Curiosamente, esse filme quase foi proibido pela censura chinesa, pois trata o “protagonista”, Kadokawa, de forma humana, fato que não agradou ao Partido Comunista. Ele é um rapaz que foi seduzido pela propaganda japonesa, entretanto, em contato com a guerra, vendo tanto sangue escorrendo de forma desnecessária, perde o encanto, afinal não há honra naquela forma de combate. Mas é sempre hesitante, acovardado. Sua única ligação naquele ambiente infernal é uma prostituta sequestrada do Leste Asiático, pela qual se apaixona.
De forma geral, a montagem do filme é seca, desolada, como devia ser num cenário tão catastrófico. Lu Chuan optou por fazer o filme em preto-e-branco, mas é diferente do modo empreendido por Spielberg, de traços mais claros, de tom mais idealizado. O preto-e-branco de Lu Chuan é puro nanquim, a cidade da tinta, que, nesse episódio, foi pintada de sangue negro. E as atuações não deixam a desejar, tendo cada ator cumprido a proposta de seu personagem com precisão, inclusive nos momentos mais aterradores. Na imersão das cenas, esquecemos que se trata de um filme, e é aí que a empatia se manifesta. Destaque para Nakaizumi Hideo, que interpreta Kadokawa de modo sutil, fugindo do estereótipo que alguns têm do cinema oriental. Muitas vezes, percebemos o “niilismo mental” em que o soldado embarca através do olhar perdido.
Não há redenção ou perdão. Creio que quem assistir os primeiros dez minutos já entenderá isso, pois é uma obra que não se concentra em um personagem específico, não sendo um filme de muitos diálogos. Não espere o empacotado As Flores do Oriente, de Zhang Yimou, um filme de leitura fácil e oportunista. A obra de Lu Chuan se concentra no plano geral. Em Nanquim, a guerra e a morte são protagonistas.
Critica quase perfeita! Com certeza, o tio irá assistir esse filme.
"explicitando que muitos nazistas agiram apenas por osmose na Segunda Guerra"
O tio só discorda nessa parte. O nazismo é uma, entre várias provas, de como a humanidade é imunda. O nazismo foi um câncer que teve, e deve, ser eliminado a qualquer custo.
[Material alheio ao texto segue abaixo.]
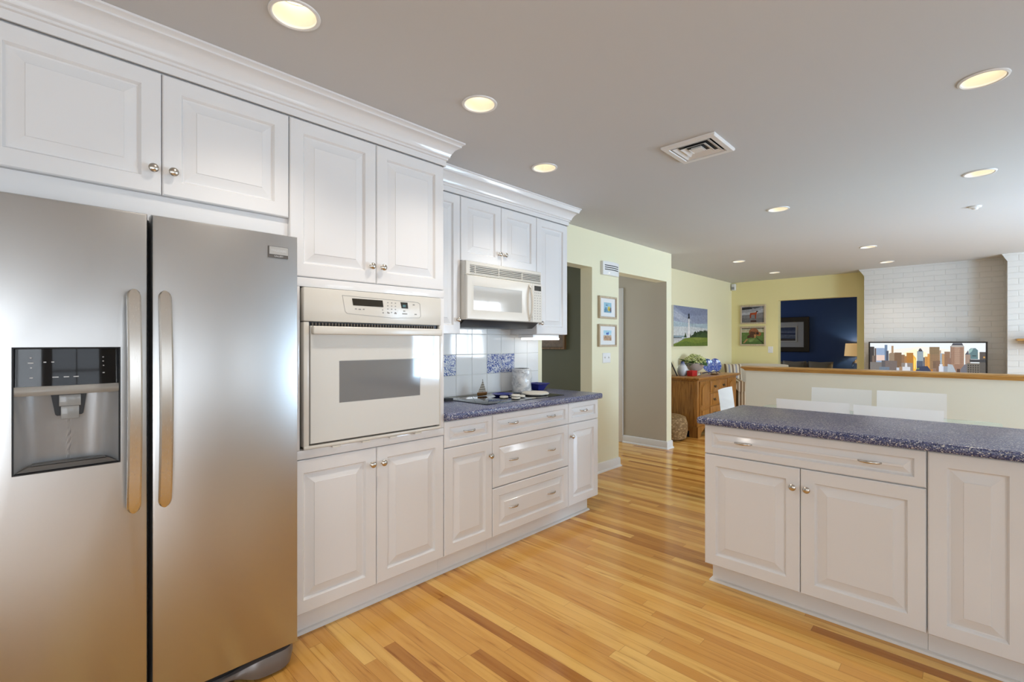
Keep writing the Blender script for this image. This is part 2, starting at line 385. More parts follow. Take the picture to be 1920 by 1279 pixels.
ROOT = {}
def rootloc(o):
    while o.parent: o = o.parent
    return ROOT.get(o.name, Vector((0, 0, 0)))
def thing(name, label, cat, loc=(0, 0, 0), rotz=0.0, group=None):
    o = bpy.data.objects.new(name, None); COL.objects.link(o); o.empty_display_size = 0.05
    o.location = loc; o.rotation_euler = (0, 0, rotz); o['label'] = label; o['category'] = cat
    if group: o['group'] = group
    ROOT[o.name] = Vector(loc)
    return o
def obj(name, mb, m, parent=None, label=None, local=False, angle=35):
    """world-coordinate builder: geometry is moved into the thing's frame"""
    if parent is not None and not local: mb.bm.transform(Matrix.Translation(-rootloc(parent)))
    me = mb.mesh(name, angle); me.materials.append(m)
    o = bpy.data.objects.new(name, me); COL.objects.link(o)
    if parent is not None: o.parent = parent
    if label: o['label'] = label
    return o
def single(name, mb, m, label, cat, loc=(0, 0, 0), group=None, local=False):
    """a thing made of one mesh"""
    if not local: mb.bm.transform(Matrix.Translation(-Vector(loc)))
    me = mb.mesh(name); me.materials.append(m)
    o = bpy.data.objects.new(name, me); COL.objects.link(o); o.location = loc
    o['label'] = label; o['category'] = cat
    if group: o['group'] = group
    ROOT[o.name] = Vector(loc)
    return o
def struct(name, mb, m, parent=None):
    o = obj(name, mb, m, parent)
    if parent is None: o['kind'] = 'structure'
    return o
def inst(name, me, parent, loc, R):
    o = bpy.data.objects.new(name, me); COL.objects.link(o); o.parent = parent
    o.location = Vector(loc) - rootloc(parent); o.rotation_euler = R.to_euler() if hasattr(R, 'to_euler') else R
    return o
def copy_tree(o, parent=None):
    c = o.copy(); COL.objects.link(c); c.parent = parent
    for ch in list(o.children): copy_tree(ch, c)
    return c
def LEFT(X0): return lambda u, v, w_: (X0 + w_, u, v)       # faces +X, u = Y
def FRONT(Y0): return lambda u, v, w_: (u, Y0 - w_, v)      # faces -Y, u = X
R_L = Matrix(((0, 0, 1), (1, 0, 0), (0, 1, 0)))             # local x->Y, y->Z, z->X
R_F = Matrix(((1, 0, 0), (0, 0, -1), (0, 1, 0)))            # local x->X, y->Z, z->-Y
def picture(name, parent, P, u0, u1, v0, v1, polys, m=None, w0=0.0, dw=0.00025, label=None):
    bm = bmesh.new(); lay = bm.loops.layers.float_color.new('picture')
    for i, (c, pts) in enumerate(polys):
        vs = [bm.verts.new(P(u0 + (u1 - u0) * a, v0 + (v1 - v0) * b, w0 + i * dw)) for a, b in pts]
        f = bm.faces.new(vs); c4 = (*lin(c), 1)
        for l in f.loops: l[lay] = c4
    n = P(0, 0, 1); o0 = P(0, 0, 0); nn = Vector(n) - Vector(o0)
    bm.normal_update()
    for f in bm.faces:
        if f.normal.dot(nn) < 0: f.normal_flip()
    bm.transform(Matrix.Translation(-rootloc(parent)))
    me = bpy.data.meshes.new(name); bm.to_mesh(me); bm.free(); me.materials.append(m or PIC)
    o = bpy.data.objects.new(name, me); COL.objects.link(o); o.parent = parent
    if label: o['label'] = label
    return o
def R4(x0, x1, y0, y1): return [(x0, y0), (x1, y0), (x1, y1), (x0, y1)]
def ell(cx, cy, rx, ry, n=20): return [(cx + rx * math.cos(2 * PI * i / n), cy + ry * math.sin(2 * PI * i / n)) for i in range(n)]
def frame4(mb, P, u0, u1, v0, v1, wd, w0, w1, lip=0.004):
    """picture frame ring"""
    t = bmesh.new(); L = []
    for (i, d) in ((0, w0), (0, w1 - lip), (lip, w1), (wd - lip, w1), (wd, w1 - lip * 2), (wd, w0)):
        L.append([t.verts.new(P(*q, d)) for q in ((u0 + i, v0 + i), (u1 - i, v0 + i), (u1 - i, v1 - i), (u0 + i, v1 - i))])
    L.append(L[0])
    for a, b in zip(L, L[1:]):
        for i in range(4):
            j = (i + 1) % 4; t.faces.new((a[i], a[j], b[j], b[i]))
    mb.merge(t); return mb

# ------------------------------------------------------------------ the setting
WX, CZ, RX, RY = -2.73, 2.44, 2.9, -1.9     # left wall face, ceiling, right wall, rear wall
LIGHTS = [
    (-1.66, 0.645, 0.083, 'recessed ceiling light cut by the top edge of the picture, over the fridge'),
    (-1.66, 1.49, 0.083, 'recessed ceiling light beside the crown moulding over the wall oven'),
    (-1.965, 2.32, 0.083, 'recessed ceiling light in front of the cabinets over the microwave'),
    (0.03, 2.835, 0.083, 'recessed ceiling light at the right edge, nearest over the island'),
    (0.03, 4.385, 0.083, 'recessed ceiling light over the right end of the dining table'),
    (-1.17, 4.40, 0.083, 'recessed ceiling light over the left end of the dining table'),
    (-2.31, 6.84, 0.083, 'small recessed ceiling light above the oak chest, left of its row'),
    (-2.27, 8.32, 0.083, 'small recessed ceiling light closest to the opening into the navy room'),
    (-0.88, 6.86, 0.083, 'small recessed ceiling light between dining table and brick wall, left of two'),
    (-0.86, 8.315, 0.083, 'small recessed ceiling light right in front of the white brick wall'),
]
def plane_with_holes(x0, x1, y0, y1, z, holes, n=32):
    t = bmesh.new(); vs = [t.verts.new((a, b, z)) for a, b in ((x0, y0), (x1, y0), (x1, y1), (x0, y1))]
    ed = [t.edges.new((vs[i], vs[(i + 1) % 4])) for i in range(4)]
    for (cx, cy, r) in holes:
        c = [t.verts.new((cx + r * math.cos(2 * PI * k / n), cy + r * math.sin(2 * PI * k / n), z)) for k in range(n)]
        ed += [t.edges.new((c[k], c[(k + 1) % n])) for k in range(n)]
    bmesh.ops.triangle_fill(t, edges=ed, use_beauty=True, use_dissolve=False)
    for f in t.faces:
        f.normal_update()
        if f.normal.z > 0: f.normal_flip()
    return t
mb = MB(); mb.bm = plane_with_holes(-5.2, RX + 0.3, RY - 0.3, 11.3, CZ, [(x, y, r - 0.012) for x, y, r, _ in LIGHTS])
struct('ceiling', mb, CEIL)
struct('floor', MB().box(-5.2, RX + 0.3, RY - 0.3, 11.3, -0.05, 0.0), FLOOR)

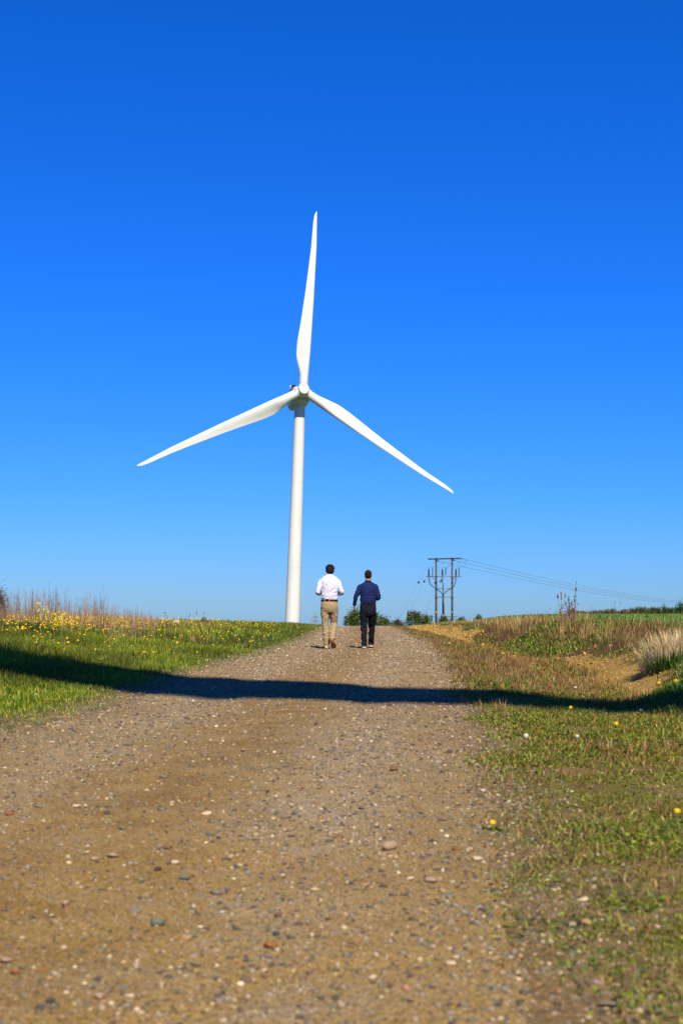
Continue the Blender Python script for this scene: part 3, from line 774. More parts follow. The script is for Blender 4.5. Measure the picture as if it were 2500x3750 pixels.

Grato pelo elogio, mas acho que me expressei mal nessa observação (embora tenha mencionado em seguida: "não que isso deva isentá-los, é claro"). Quis dizer que, usando o argumento de Arendt, quando uma população é submetida a um sistema fascista, muitas pessoas "aparentemente normais" podem se tornar monstros. Ou seja, num modelo desse tipo, até o "tio da quitanda", por osmose, tem a possibilidade de fazer coisas horríveis.
Assista o filme sem medo. É chocante porque não é oportunista. Creio que Kadokawa, o intérprete do exército japonês, elucida esse argumento da "banalidade do mal". Se precisar de uma boa legenda, é só falar comigo.